Rz. 35

Die Vorschrift des § 50j Abs. 5 EStG ist im Hinblick auf die angeordnete weitere Anwendbarkeit von § 42 AO kritisch zu sehen.[1]§ 42 Abs. 1 S. 1 AO regelt, dass durch Missbrauch von rechtlichen Gestaltungsmöglichkeiten Steuergesetze nicht umgangen werden können. Nach § 42 Abs. 2 S. 1 AO liegt ein Missbrauch dann vor, wenn eine unangemessene rechtliche Gestaltung gewählt wird, die beim Stpfl. oder einem Dritten im Vergleich zu einer angemessenen Gestaltung zu einem gesetzlich nicht vorgesehenen Steuervorteil führt. Wie auch zu § 36a Abs. 7 EStG kommentiert (§ 36a EStG Rz. 84) kann insbesondere die in § 50j Abs. 5 EStG angeordnete Weitergeltung des § 42 AO nicht überzeugen. Wird durch den Gesetzgeber eine steuerrechtliche Norm eingefügt, an deren Erfüllung der Stpfl. komplexe Voraussetzungen geknüpft sind, so ist es widersprüchlich trotzdem Generalklauseln für weiter anwendbar zu erklären, nach denen die Rechtsfolge der Norm nicht eintreten kann (§ 36a EStG Rz. 84).[2] Dies wird auch durch den Grundgedanken des § 42 Abs. 1 S. 2 AO gestützt, der anordnet, dass sobald der Tatbestand einer Regelung in einem Einzelsteuergesetz erfüllt ist, die der Verhinderung von Steuerumgehungen dient, sich die Rechtsfolgen nach jener Vorschrift (d. h. hier des § 50j EStG) bestimmen. § 50j ist aber eine Norm i. S. d. § 42 Abs. 1 S. 2 AO, die der Verhinderung von Steuerumgehungen dient. Dies ergibt sich sowohl aus dem Wortlaut der Norm als auch der Gesetzesbegründung.[3] Danach bleibt – sobald die Voraussetzungen des § 50j EStG durch den Stpfl. erfüllt sind – für die Anwendung der Generalklausel des § 42 Abs. 1 S. 1 i. V. m. Abs. 2 S. 1 AO kein Raum mehr.[4] Denn es ist fraglich, welche Anforderungen der Stpfl. noch erfüllen soll bzw. wann genau ein Missbrauch vorliegt, wenn die Voraussetzungen des § 50j Abs. 1 bis 4 EStG bereits gegeben sind.[5] Nach Ansicht des BFH wirken positiv geregelte Ausschlusstatbestände insoweit abschließend und lassen keinen Raum für die Anwendung der allg. Missbrauchsverhinderungsnorm des § 42 AO.[6] Der Rückgriff auf § 42 AO wird insoweit "versperrt". Ansonsten besteht die Gefahr, dass eine einheitliche Rechtsanwendung zu § 50j EStG verhindert wird und keine Gestaltungssicherheit besteht.[7]

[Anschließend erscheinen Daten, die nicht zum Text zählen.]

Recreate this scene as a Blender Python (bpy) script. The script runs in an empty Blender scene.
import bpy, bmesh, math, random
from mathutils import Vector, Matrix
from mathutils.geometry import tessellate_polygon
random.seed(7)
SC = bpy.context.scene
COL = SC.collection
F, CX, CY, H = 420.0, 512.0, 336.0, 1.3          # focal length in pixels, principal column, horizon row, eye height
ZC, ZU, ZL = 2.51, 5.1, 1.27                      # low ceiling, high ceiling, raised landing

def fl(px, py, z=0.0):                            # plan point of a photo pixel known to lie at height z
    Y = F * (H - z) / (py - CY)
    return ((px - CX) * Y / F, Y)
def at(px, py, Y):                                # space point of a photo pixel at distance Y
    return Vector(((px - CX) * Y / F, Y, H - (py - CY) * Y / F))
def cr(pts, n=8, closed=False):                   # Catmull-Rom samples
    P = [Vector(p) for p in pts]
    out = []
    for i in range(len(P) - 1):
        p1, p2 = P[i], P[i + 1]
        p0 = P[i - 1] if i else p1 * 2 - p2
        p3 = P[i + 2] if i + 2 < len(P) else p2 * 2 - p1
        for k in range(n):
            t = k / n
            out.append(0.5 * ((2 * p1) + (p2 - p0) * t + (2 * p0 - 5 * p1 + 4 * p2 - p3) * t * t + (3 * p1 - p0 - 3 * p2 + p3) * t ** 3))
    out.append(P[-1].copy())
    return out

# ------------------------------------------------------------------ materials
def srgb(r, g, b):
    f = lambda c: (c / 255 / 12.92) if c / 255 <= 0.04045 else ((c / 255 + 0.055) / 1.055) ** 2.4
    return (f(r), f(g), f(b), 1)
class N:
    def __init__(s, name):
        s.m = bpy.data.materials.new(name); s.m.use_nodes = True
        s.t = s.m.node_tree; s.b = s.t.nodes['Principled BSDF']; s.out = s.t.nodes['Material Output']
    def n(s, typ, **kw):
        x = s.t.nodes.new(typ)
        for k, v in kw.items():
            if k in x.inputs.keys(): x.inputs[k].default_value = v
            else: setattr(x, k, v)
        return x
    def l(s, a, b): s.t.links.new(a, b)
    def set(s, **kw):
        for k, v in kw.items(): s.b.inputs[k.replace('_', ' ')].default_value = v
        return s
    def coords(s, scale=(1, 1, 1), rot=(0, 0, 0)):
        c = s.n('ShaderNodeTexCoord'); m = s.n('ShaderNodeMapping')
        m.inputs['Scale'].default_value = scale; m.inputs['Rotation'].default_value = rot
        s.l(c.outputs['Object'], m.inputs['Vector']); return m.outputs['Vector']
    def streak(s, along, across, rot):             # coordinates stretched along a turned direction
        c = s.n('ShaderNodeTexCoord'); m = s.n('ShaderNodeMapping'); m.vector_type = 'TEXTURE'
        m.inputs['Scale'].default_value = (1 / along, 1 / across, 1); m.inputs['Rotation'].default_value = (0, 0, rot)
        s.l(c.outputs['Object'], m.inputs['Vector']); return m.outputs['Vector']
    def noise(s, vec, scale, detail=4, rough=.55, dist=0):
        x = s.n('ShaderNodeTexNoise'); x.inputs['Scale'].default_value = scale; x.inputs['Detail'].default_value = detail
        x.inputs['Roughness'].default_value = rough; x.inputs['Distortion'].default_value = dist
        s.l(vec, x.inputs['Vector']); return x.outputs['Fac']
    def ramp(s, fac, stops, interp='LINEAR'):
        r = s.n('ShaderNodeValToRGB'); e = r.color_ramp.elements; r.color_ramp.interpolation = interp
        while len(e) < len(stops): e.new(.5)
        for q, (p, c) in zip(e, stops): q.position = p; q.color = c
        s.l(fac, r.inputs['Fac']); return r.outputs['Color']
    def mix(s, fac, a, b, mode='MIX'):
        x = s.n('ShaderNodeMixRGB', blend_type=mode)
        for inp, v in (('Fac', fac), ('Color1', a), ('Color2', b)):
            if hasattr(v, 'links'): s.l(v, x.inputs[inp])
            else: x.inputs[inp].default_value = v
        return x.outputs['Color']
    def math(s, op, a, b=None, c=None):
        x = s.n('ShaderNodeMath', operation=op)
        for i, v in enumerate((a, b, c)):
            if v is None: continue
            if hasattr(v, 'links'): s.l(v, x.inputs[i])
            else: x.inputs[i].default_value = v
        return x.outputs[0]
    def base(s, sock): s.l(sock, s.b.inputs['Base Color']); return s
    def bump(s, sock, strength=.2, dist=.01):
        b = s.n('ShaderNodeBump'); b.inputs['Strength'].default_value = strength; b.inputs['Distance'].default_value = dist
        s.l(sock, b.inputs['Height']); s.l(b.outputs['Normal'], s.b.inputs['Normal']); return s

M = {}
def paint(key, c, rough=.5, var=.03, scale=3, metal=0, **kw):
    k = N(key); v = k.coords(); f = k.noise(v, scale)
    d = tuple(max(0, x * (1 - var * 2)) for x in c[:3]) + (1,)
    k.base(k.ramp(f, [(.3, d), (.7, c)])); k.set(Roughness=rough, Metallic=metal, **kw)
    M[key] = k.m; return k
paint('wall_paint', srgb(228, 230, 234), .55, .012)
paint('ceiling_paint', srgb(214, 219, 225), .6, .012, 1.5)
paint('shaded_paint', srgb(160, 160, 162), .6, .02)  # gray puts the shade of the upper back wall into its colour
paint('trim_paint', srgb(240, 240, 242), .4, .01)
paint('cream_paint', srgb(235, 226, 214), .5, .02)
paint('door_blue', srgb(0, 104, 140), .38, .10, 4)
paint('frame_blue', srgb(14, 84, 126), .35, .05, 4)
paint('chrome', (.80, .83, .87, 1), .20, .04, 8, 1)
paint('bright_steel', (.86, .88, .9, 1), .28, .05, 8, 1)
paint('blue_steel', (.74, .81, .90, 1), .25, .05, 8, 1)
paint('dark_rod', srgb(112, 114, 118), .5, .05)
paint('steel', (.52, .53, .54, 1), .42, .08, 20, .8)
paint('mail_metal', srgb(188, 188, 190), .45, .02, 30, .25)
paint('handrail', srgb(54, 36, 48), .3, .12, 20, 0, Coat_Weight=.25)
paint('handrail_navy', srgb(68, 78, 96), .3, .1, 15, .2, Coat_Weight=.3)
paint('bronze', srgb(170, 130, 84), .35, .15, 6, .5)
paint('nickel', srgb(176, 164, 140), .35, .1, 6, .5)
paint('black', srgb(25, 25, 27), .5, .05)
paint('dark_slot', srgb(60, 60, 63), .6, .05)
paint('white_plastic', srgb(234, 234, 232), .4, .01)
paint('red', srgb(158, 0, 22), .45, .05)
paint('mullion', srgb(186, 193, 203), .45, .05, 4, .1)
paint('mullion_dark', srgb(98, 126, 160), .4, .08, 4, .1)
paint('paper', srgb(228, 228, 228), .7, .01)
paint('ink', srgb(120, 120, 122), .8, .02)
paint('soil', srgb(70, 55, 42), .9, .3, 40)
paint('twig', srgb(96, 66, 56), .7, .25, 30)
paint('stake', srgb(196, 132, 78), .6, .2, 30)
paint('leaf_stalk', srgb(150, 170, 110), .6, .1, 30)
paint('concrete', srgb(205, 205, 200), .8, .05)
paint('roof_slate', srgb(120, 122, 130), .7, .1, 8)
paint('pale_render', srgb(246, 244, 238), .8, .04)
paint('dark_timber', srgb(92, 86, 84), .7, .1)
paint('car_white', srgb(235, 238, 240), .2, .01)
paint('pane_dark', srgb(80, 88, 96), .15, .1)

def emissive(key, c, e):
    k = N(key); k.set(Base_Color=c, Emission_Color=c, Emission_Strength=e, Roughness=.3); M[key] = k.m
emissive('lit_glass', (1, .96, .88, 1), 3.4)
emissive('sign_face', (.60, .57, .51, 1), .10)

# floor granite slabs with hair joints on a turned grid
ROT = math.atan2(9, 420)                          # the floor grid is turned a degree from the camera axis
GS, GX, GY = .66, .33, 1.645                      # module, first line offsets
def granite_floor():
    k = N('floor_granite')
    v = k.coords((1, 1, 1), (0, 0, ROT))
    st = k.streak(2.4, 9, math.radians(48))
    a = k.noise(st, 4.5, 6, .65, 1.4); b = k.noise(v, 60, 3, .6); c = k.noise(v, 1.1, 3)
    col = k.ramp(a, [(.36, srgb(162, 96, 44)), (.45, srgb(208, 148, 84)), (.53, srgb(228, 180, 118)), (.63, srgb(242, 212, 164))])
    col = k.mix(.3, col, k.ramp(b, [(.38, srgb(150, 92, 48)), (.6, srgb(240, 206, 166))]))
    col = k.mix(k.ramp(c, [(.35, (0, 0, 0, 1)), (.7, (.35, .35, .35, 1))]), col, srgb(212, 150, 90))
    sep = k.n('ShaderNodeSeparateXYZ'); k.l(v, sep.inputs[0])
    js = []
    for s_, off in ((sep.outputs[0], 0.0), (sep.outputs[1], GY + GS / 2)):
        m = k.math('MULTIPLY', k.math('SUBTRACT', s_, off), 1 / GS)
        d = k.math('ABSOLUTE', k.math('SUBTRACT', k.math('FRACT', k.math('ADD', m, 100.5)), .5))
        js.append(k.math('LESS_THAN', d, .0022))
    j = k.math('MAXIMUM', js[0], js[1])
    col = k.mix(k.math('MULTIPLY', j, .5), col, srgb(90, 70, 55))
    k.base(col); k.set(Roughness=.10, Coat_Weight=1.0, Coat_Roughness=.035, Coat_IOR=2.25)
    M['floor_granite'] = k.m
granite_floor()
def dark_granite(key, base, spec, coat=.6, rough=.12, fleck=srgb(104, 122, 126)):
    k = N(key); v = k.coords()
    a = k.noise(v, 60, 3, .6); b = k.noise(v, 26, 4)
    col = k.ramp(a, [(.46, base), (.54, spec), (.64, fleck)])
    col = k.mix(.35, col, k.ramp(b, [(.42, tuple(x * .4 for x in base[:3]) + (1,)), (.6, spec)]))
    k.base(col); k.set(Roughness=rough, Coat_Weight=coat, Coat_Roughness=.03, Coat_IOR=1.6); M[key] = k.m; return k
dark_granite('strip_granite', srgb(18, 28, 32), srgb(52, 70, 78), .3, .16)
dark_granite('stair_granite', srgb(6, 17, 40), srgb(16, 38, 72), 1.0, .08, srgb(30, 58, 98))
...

[1] So auch Reiter, in Lademann, Beschränkte Steuerpflicht in Deutschland, 2018, § 50j EStG Rz. 54; Ettlich, in Blümich, EStG/KStG/GewStG, § 50j EStG Rz. 91; wohl a. A Levedag, in Schmidt, EStG, 2021, § 50j EStG Rz. 6.
[2] So auch Ettlich, in Blümich, EStG/KStG/GewStG, § 50j EStG Rz. 91.
[3] BT-Drs. 18/10506, 78.
[4] Zweifelnd auch Reiter, in Lademann , Beschränkte Steuerpflicht in Deutschland, 2018, § 50j EStG, Rz. 54; Ettlich, in Blümich, EStG/KStG/GewStG, § 50j EStG Rz. 91.
[5] Levedag, in Schmidt, EStG, 2021, § 50j EStG Rz. 6.
[7] Ettlich, in Blümich, EStG/KStG/GewStG, § 50j EStG Rz. 91.